A situation of this sort would be the design of an economic
policy for a jurisdiction that is as big as America . What you see in most
discussions is the tendency to use the metaphor of the silver bullet. That is,
some of the people who discuss the subject do so not because they understand it
in depth but because they come indoctrinated with a dogma that is meant to
serve a political or social agenda in which the economy is seen to play a role.
They see the dogma as being the silver bullet that can lead to a good economy
and to prosperity. This was the case with Romney's neocons and tea-partiers who
saw the adherence to a permanent state of war as being the dogma that will save
the American economy.
And when you speak of a political or social agenda, you
speak of a wide spectrum of positions that extend from the extreme Left to the
extreme Right in the system of governance itself. But no matter where some
people may stand on that spectrum, they would have so little understanding of
the economy; they talk about it as if it were a simple mechanism that has only
one or two moving parts which – if taken care of – will lead to the cure that
will make everything right.
And so, to appeal to the “base” that decided to support him
only grudgingly, Romney chose to advocate the positions of the extreme Right
(severe conservatism as he put it) even though he started his political life as
a moderate who took after his father, George Romney, who was more of a pacifist
than a war monger. And when addressing the general public as he does in his
latest article, Mitt Romney could not help but flip-flop, a trait that is
innate to him to begin with, and that makes him look and sound flaky as well as
shallow.
But an economy is a complex mechanism that has many moving
parts each of which requires a tool that is specific to it. The tool is used to
maintain the part in good operating condition at every moment. This means that
to have a good economy, you cannot just get the one or two parts that dogma
says you ought to have, get them operating and go to sleep expecting the
economy to perform on its own without supervision or tune-ups.
No, this approach has never worked for an extended period of
time as shown by the periodic shocks that unregulated economies always
experience. And yet, this is what Romney and his team are advocating at a time
when the electors are still suffering from the shock produced by the policies
of a previous administration which Romney promises to emulate.

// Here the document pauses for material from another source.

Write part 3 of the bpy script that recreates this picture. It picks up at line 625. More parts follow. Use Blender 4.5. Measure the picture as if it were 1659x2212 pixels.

What you need instead is a box full of tools of every
description to take care of all the parts in the existing mechanism. More than
that, you need a roster of ideas and drawings for contingency tools you may
have to fashion in a hurry if and when the need will arise as surely it will.
Planning for the contingency is necessary to take care of the unexpected when
it strikes, and the existing tools prove inadequate to respond to the resulting
emergency. Only then will you have a complete set-up that is made of a
mechanism which produces wealth and can repair itself if necessary.
If you wish, you may do better than that by including in the
toolbox of your economic system a mechanism that will allow it to evolve and
keep up with a world that is itself growing and changing with time. This, in
fact, is what President Obama has in his toolbox as demonstrated by his
four-year presidency and his latest article.
As to Romney, he is nowhere near this level of
sophistication when it comes to understanding how an economy works or what the
world out there is about aside from the knowledge that secret bank accounts
exist in places where he can hide his money to evade paying taxes in America
where he accumulated the money in the first place.
And he wants to be President of America?